Class salutatorian Robert McVety followed with a speech filled with thanks to his parents, his other family members, his coaches and his teachers.

“Oxford Hills is definitely blessed to have such a great teaching staff,” he said.

McVety told the crowd that “success is in the eye of the beholder” and warned his classmates against becoming obsessed by material things.

“Many people have put on a mask to fit in,” McVety said. He recalled time spent with ski instructors who’d opted not to go on to college.

At first, he said he wondered at their apparent lack of ambition. But then he realized that “This is a lifestyle that they chose. I had no right to criticize them.”

Valedictorian Sienna Tinsley had a similar message of tolerance to share. She said she was afraid when he entered high school after being home-schooled all her life.

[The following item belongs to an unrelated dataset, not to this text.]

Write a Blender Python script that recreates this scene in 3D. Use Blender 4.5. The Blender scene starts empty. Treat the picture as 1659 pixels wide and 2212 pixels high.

What would people think of her?

But then she realized that “fear stems from ignorance,” and that those fears dissolved when she got to know her fellow classmates.

Tinsley said it is important in life to have the courage to try new things, because that’s the key to change and growth.

“When in doubt, make a fool of yourself,” she said. “When in doubt, leap.”

Even something as big as religion, she said, need not divide people if they are willing to look for common ground. The biblical golden rule of “Do unto others as you would have them do unto you” is found in similar form in all of the world’s great religions, she said.

Tinsley also urged her classmates to “always try your hardest at whatever you do” and to not forget “to be a kid” as they take on the responsibilities of adulthood.

“Good luck, everyone, I love you all.”

Commencement speaker Ken Carstens, an ordained minister who fought against apartheid in his home country of South Africa, told the students he was amazed at their depth of knowledge and understanding about issues when he met with some of them earlier in the week.

Carstens said Thomas Jefferson warned that if the power in government ever shifted to the banking institutions, the experiment of democracy would be over.

Saying the current government is indeed controlled by the wealthiest people, Carstens said “Is the experiment over? Let it not be over, my friends. If you can see what I saw when I was your age, you can do it now. You can re-establish a genuine democracy.”